The real cost to rehabilitate the Hazelwood coal mine has come in six times the figure estimated by its owners at a State Government inquiry only a year ago.
Energy giant Engie and owners of the brown coal pit have reported a $743 million bill to the Australian Securities and Investments Commission to decommission the power station, rehabilitate the mine and site remediation.
The $439 million mine rehabilitation estimate is a far cry from the owner’s initial costing of $73 million reported at the reopened Hazelwood Mine Fire Inquiry in late 2015.
It is also well above an independent assessment by American services company AECOM.

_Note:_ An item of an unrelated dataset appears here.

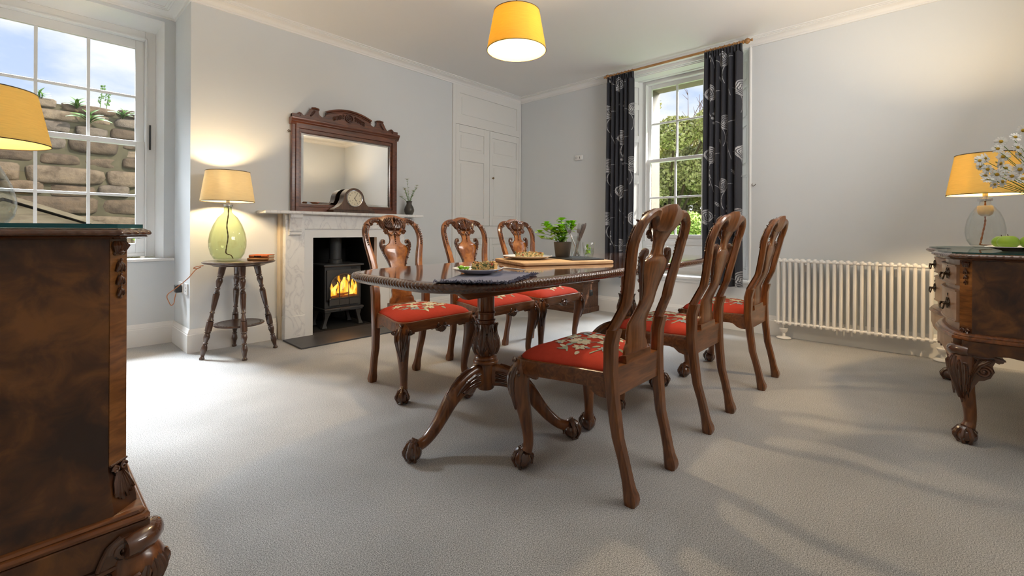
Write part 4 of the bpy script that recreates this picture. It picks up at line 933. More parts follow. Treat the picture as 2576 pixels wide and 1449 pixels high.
    mb = MB(); mb.loops(L, True, False); mb.box(-.165, .165, -.192, -.158, .360, .462); mb.build('seat_frame', m_walnut_h, ch, smooth=35)
    mb = MB()
    for k in range(9):
        a = -PI/2+(k-4)*.30; d = Vector((math.cos(a), 0, math.sin(a))); mb.ribbon([Vector((0, .228, .398)), Vector((0, .236, .396))+d*.016, Vector((0, .236, .396))+d*.030, Vector((0, .231, .397))+d*.036], (0, 1, 0), [.002, .0045, .0062, .003], .004, 1, 0, 4)
    for s in (-1, 1): mb.tube(spiral((s*.022, .230, .408), (s, 0, 0), (0, 0, -1), .010, 1.2, 14), .0035, 5); mb.ribbon(spl([(s*.03, .226, .395), (s*.05, .224, .388), (s*.07, .222, .384)], 4), (0, 1, 0), [.008]*4+[.005]*4+[.002], .004, 2, .001, 4)
    mb.prism([(-.035, .388), (.035, .388), (.022, .366), (0, .360), (-.022, .366)], .205, .229, 'y')
    mb.build('shell_carving', m_carve, ch)
    # --- front cabriole legs
    for s in (-1, 1):
        e_ = Vector((s*.72, .69, 0)).normalized(); top_ = Vector((s*.232, .186, 0)); mb = MB()
        zz = [.432, .41, .385, .355, .32, .27, .21, .15, .11, .085, .07]; off = [0, .006, .016, .022, .020, .010, -.002, -.012, -.016, -.014, -.008]; rad = [.034, .037, .042, .043, .039, .033, .027, .0225, .0205, .021, .026]
        P_ = spl([top_+e_*o_+Vector((0, 0, z)) for o_, z in zip(off, zz)], 4); R_ = list(np.interp(np.linspace(0, 1, len(P_)), np.linspace(0, 1, len(rad)), rad)); mb.tube(P_, R_, 16)
        for d in (Vector((-s, 0, 0)), Vector((0, -1, 0))):   # bracket ears beside the knee
            mb.ribbon(spl([top_+e_*.02+d*.02+Vector((0, 0, .395)), top_+e_*.014+d*.05+Vector((0, 0, .384)), top_+e_*.006+d*.075+Vector((0, 0, .380))], 4), (e_.x*.5, e_.y*.5, .2), [.020]*4+[.014]*4+[.006], .008, 1, 0, 6, thick=.012)
        lg = mb.build('front_leg', m_walnut, ch, smooth=60)
        mb = MB(); claw_foot(mb, top_+e_*(.006), .036, e_); mb.build('claw_and_ball_foot', m_carve, lg)
        mb = MB(); side = Vector((0, 0, 1)).cross(e_)
        def KP(z, w_, o_): # point on the knee skin
            zc = interp(z, zz[::-1], off[::-1]); rc = interp(z, zz[::-1], rad[::-1]); a_ = w_; return top_+e_*zc+(e_*math.cos(a_)+side*math.sin(a_))*(rc+o_)+Vector((0, 0, z))
        for w0 in (-.75, 0, .75):
            acanthus(mb, [KP(.41, w0*.9, .002), KP(.37, w0, .004), KP(.32, w0*.8, .003), KP(.275, w0*.45, .002), KP(.235, w0*.2, .0005)], (e_*math.cos(w0)+side*math.sin(w0)), .013, .005)
        for q in (-1, 1):
            c_ = KP(.392, q*1.25, .006); mb.tube(spiral(c_, side*q, Vector((0, 0, -1)), .014, 1.5, 20, lift=e_*.006), .0045, 6); mb.ell(c_+e_*.006, .005, 8, 6)
        mb.tube([KP(.438, -.2, .004), KP(.43, 0, .010), KP(.438, .2, .004)], .008, 6)
        mb.build('knee_carving', m_carve, lg)
    # --- rear legs
    for s in (-1, 1):
        mb = MB(); zz = [0, .018, .035, .055, .08, .15, .22, .35, .45, .55, .602]
        cxs = [.165, .165, .165, .166, .167, .170, .173, .180, .186, .187, .186]; hw = [.022, .025, .025, .022, .0205, .021, .022, .024, .025, .025, .0245]; dp = [.040, .046, .044, .038, .035, .033, .034, .037, .040, .042, .042]
        L = []
        for z, x, w, d in zip(zz, cxs, hw, dp):
            f = fy(z); b_ = f-d; c_ = .007
            L.append([(s*x+dx, y, z) for dx, y in ((-w+c_, b_), (w-c_, b_), (w, b_+c_), (w, f-c_), (w-c_, f), (-w+c_, f), (-w, f-c_), (-w, b_+c_))])
        mb.loops(L, True, True); mb.build('rear_leg', m_walnut, ch, smooth=30)
    # --- hoop back
    half = [((.210, .597), (.162, .597)), ((.198, .655), (.150, .655)), ((.192, .715), (.145, .715)), ((.203, .79), (.158, .79)), ((.218, .87), (.178, .865)), ((.220, .93), (.181, .925)), ((.206, .976), (.170, .960)), ((.174, 1.008), (.150, .984)), ((.138, 1.025), (.122, .997)), ((.105, 1.030), (.100, .988)), ((.083, 1.030), (.083, .962)), ((.05, 1.041), (.055, .950)), ((.02, 1.047), (.02, .949))]
    O_ = [(x, 0, z) for (x, z), _ in half]; I_ = [(x, 0, z) for _, (x, z) in half]
    full_o = spl(O_+[(-x, 0, z) for x, _, z in reversed(O_)], 5); full_i = spl(I_+[(-x, 0, z) for x, _, z in reversed(I_)], 5)
    L = []
    for p, q in zip(full_o, full_i):
        w = max(0, 1-abs(p.x)/.10); dep = .029+.013*w*w; c_ = .22
        def Y(pt, t_): return fy(pt.z)-dep*t_
        m1 = p*(1-c_)+q*c_; m2 = q*(1-c_)+p*c_
        L.append([(p.x, Y(p, .3), p.z), (p.x, Y(p, .75), p.z), (m1.x, Y(m1, 1), m1.z), (m2.x, Y(m2, 1), m2.z), (q.x, Y(q, .75), q.z), (q.x, Y(q, .25), q.z), (m2.x, Y(m2, 0), m2.z), (m1.x, Y(m1, 0), m1.z)])
    mb = MB(); mb.loops(L, True, True)
    hb = mb.build('back_hoop', m_walnut, ch, smooth=38)
    mb = MB()
    # veneer face strip on the stiles (lighter burr)
    for s in (-1, 1):
        st_ = [(s*(p.x*.5+q.x*.5), p.z*.5+q.z*.5, abs(p.x-q.x)*.5+abs(p.z-q.z)*.0) for p, q in zip(full_o[:26], full_i[:26])]
        mb = MB(); mb.ribbon([(x, fy(z)+.0005, z) for x, z, w in st_], (0, 1, .2), [max(.012, w*.80) for x, z, w in st_], .0012, 1, 0, 4, thick=.001); mb.build('veneer_face', m_burr, hb)
    mb = MB()
    # carving: husks along the shoulders, leaf cluster and rosettes on the crest
    mid = [(p*.52+q*.48) for p, q in zip(full_o, full_i)]; mid = [m_ for m_ in mid if m_.z > .84 and abs(m_.x) > .075]
    for s in (-1, 1):
        mm = [m_ for m_ in mid if m_.x*s > 0]; mm.sort(key=lambda m_: -abs(math.atan2(abs(m_.x), m_.z-.9)) if False else m_.z*0+(-m_.x*s if m_.z > .985 else 1-m_.z))
        dense = spl([(m_.x, fy(m_.z)+.004, m_.z) for m_ in mm], 3); k_ = 0; acc = 0
        for i in range(1, len(dense)):
            acc += (dense[i]-dense[i-1]).length
            if acc > .0105:
                acc = 0; k_ += 1; t_ = (dense[i]-dense[i-1]).normalized(); f = max(.35, 1-max(0, (.93-dense[i].z))*6)
                for q in (-1, 1):
                    nn = Vector((-t_.z, 0, t_.x))*q; mb.ribbon([dense[i], dense[i]+t_*.008*f+nn*.006*f+Vector((0, .002, 0)), dense[i]+t_*.015*f+nn*.009*f], (0, 1, 0), [.0028*f, .0042*f, .001], .003, 1, 0, 3)
                mb.ell(dense[i], .0034*f, 7, 5)
        c_ = Vector((s*.066, fy(.935)+.006, .936)); mb.tube(spiral(c_, (s, 0, 0), (0, 0, 1), .017, 1.7, 24), .0048, 6); mb.ell(c_, (.006, .006, .006), 8, 6)
        acanthus(mb, [(s*.10, fy(1.0)+.003, 1.012), (s*.085, fy(1.0)+.007, .992), (s*.078, fy(.97)+.006, .968), (s*.072, fy(.95)+.004, .95)], (0, 1, .2), .013, .006)
        for k in range(4):
            x0 = s*(.012+.014*k); acanthus(mb, [(x0*1.0, fy(1.03)+.004, 1.032-.004*k), (x0*1.15+s*.006, fy(1.0)+.010, 1.004-.004*k), (x0*.95+s*.002, fy(.97)+.007, .972), (x0*.55, fy(.945)+.004, .945)], (0, 1, .2), .0075, .006, k=3)
        mb.tube(spl([(s*.05, fy(.94)+.006, .93), (s*.03, fy(.92)+.008, .915), (s*.012, fy(.93)+.008, .928), (0, fy(.93)+.006, .945)], 4), .0042, 6)
    for s in (-1, 1):
        for k in range(5):
            x0 = s*(.006+.013*k); mb.tube(spl([(x0, fy(1.03)+.010, 1.036-.003*k), (x0+s*.012, fy(1.0)+.014, 1.012), (x0-s*.004, fy(.98)+.014, .988), (x0*.7+s*.006, fy(.955)+.010, .962)], 4), [.0022]*13, 6)
        for k in range(4): mb.tube(spiral((s*(.018+.013*k), fy(1.0)+.013, 1.022-.022*(k % 2)-.004*k), (s, 0, 0), (0, 0, 1), .009, 1.4, 14), .0024, 5)
    for k in range(6): a = 2*PI*k/6; mb.ell((.011*math.cos(a), fy(.965)+.009, .962+.011*math.sin(a)), (.006, .005, .006), 8, 6)
    mb.ell((0, fy(.965)+.012, .962), .0055, 8, 6)
    for k in range(7): f = 1-.09*k; mb.ell((0, fy(.93-.013*k)+.004-.001*k, .935-.012*k), (.0065*f, .005, .008*f), 8, 6)
    mb.build('crest_carving', m_carve, hb)
    # --- splat
    zs = [.455, .50, .516, .522, .53, .545, .565, .60, .64, .68, .715, .745, .77, .80, .825, .840, .850, .856, .866, .884, .905, .922, .935, .948, .962]
    ws = [.090, .090, .086, .079, .073, .072, .075, .069, .061, .055, .053, .060, .071, .086, .094, .088, .070, .055, .043, .037, .040, .050, .061, .070, .074]
    L = []
    for z, w in zip(zs, ws):
        f = fy(max(z, .5))-.004 if z > .6 else interp(z, [.455, .60], [-.166, fy(.60)-.004])
        L.append([(-w, f-.004, z), (-w*.93, f, z), (0, f+.0015, z), (w*.93, f, z), (w, f-.004, z), (w, f-.012, z), (w*.9, f-.015, z), (-w*.9, f-.015, z), (-w, f-.012, z)])
    mb = MB(); mb.loops(L, True, True); sp = mb.build('splat', [m_burr, m_walnut], ch, smooth=40)
    for p in sp.data.polygons:
        if p.normal.y < .3: p.material_index = 1
    mb = MB()
    for s in (-1, 1):
        P_ = spl([(s*.052, fy(.70)-.008, .695), (s*.070, fy(.75)-.008, .752), (s*.094, fy(.80)-.009, .805), (s*.105, fy(.84)-.009, .840), (s*.106, fy(.86)-.009, .862), (s*.096, fy(.88)-.009, .880), (s*.083, fy(.88)-.009, .878), (s*.081, fy(.87)-.009, .866), (s*.089, fy(.866)-.009, .862)], 6)
        R_ = np.interp(np.linspace(0, 1, len(P_)), [0, .2, .5, .65, .8, 1], [.005, .010, .014, .012, .009, .006]); mb.tube(P_, list(R_), 8, flat=.8)
        for k in range(7):
            t_ = .10+.075*k; i = int(t_*(len(P_)-1)); p = P_[i]+Vector((0, .006, 0)); r_ = R_[i]; mb.tube([p+Vector((-r_*.9, 0, r_*.7)), p+Vector((0, r_*.5, 0)), p+Vector((r_*.9, 0, -r_*.7))] if s > 0 else [p+Vector((r_*.9, 0, r_*.7)), p+Vector((0, r_*.5, 0)), p+Vector((-r_*.9, 0, -r_*.7))], [.0015, .0042, .0015], 6)
        acanthus(mb, [(s*.092, fy(.82), .80), (s*.098, fy(.84)+.004, .825), (s*.09, fy(.85)+.003, .845), (s*.074, fy(.85)+.001, .848)], (0, 1, .2), .010, .005)
    mb.build('splat_scroll', m_carve, sp)
    mb = MB()
    mb.prism([(-.158, .462), (-.158, .474), (-.162, .484), (-.178, .490), (-.19, .490), (-.192, .462)], -.098, .098, 'x'); mb.build('splat_shoe', m_walnut_h, ch, smooth=20)
    return ch
chairA = make_chair()
chair_spec = [
    (1.600, 1.000, 0, 'nearest carved chair seen from behind, red floral seat, at the near side of the table'),
    (2.360, 1.005, 0, 'middle carved chair of the three seen from behind along the near side of the table'),
    (3.177, .975, 0, 'farthest chair of the three seen from behind, in front of the white radiator'),
    (1.652, 2.300, PI, 'carved chair facing the camera in front of the fireplace, its red floral seat fully seen'),
    (2.285, 2.315, PI, 'middle carved chair facing the camera on the fireplace side of the table'),
    (2.880, 2.320, PI, 'carved chair facing the camera nearest the wooden chest on the fireplace side of the table')]
for i, (x, y, rz, lb) in enumerate(chair_spec):
    if i == 0: chairA.location = (x, y, 0); chairA.rotation_euler = (0, 0, rz); chairA['label'] = lb
    else: dup(chairA, (x, y, 0), rz, lb)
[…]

Its report commissioned by the inquiry, said conservative estimates of the liability cost of closing the mine was $251 million for Hazelwood, $196 million for Loy Yang and $170 million for Yallourn.
The State Government will undertake its own estimate of the rehabilitation cost and announce its assessments at the end of March.
Engie spokesperson Trevor Rowe acknowledged it was a “big number”, but the company was committed to meeting its obligation to rehabilitate the asset.
In a statement, the company said it was the first mine in Australia of this type and size to be rehabilitated and specialist external consultants would continue to advise on geotechnical, environmental and hydrogeological matters.
In response to the disparity of the two estimates, Mr Rowe said the numbers became clearer since the announcement that Hazelwood would close on 31 March.
“As you get closer to actually doing it and consider the detailed work that needs to be carried out, the numbers become clearer,” Mr Rowe said.
Environment Victoria campaigns manager Nick Aberle said in the lead up to the inquiry Engie estimated the cost was $73 million and had been vehemently critical of higher estimates heard at the inquiry.
“Now it turns out it’s even more than those independent estimates and casts doubt on every mine’s assessment of their own liability,” Dr Aberle said.
He said the new figure dispelled once and for all coal was a cheap source of electricity and stressed the hidden costs of the industry.
“Nobody has paid attention to it because it comes at the end of the process, but it’s an enormous cost built into producing electricity,” Dr Aberle said.
It remains unclear how Engie will rehabilitate the Hazelwood mine, but an artist impression issued by the company shows a proposed lake filled by flooding the coal pit and sloping back the upper parts of the batters and capping it with clay.
Construction, Forestry, Mining and Energy Union Victoria mining and energy division secretary Geoff Dyke said the conflicting estimates were sketchy and inconsistent.
Considering projects such as the river diversion at Yallourn and the rehabilitation of the western side of the mine, he thought the new estimated cost seemed exaggerated.
“If more money is used for local labour and that money stays in the local economy that would be good, but I suspect it’s not going to cost anywhere near what they’re saying,” Mr Dyke said.
It follows the State Government raising rehabilitation bonds to 100 per cent of the mine’s self-assed valued.
Rehabilitation bonds are set as part of licence conditions and had gone unchanged for two decades and were set when the State Electricity Commission was privatised.
The bonds provide the government with sufficient money to rehabilitate a mine if the owner should “walk away”.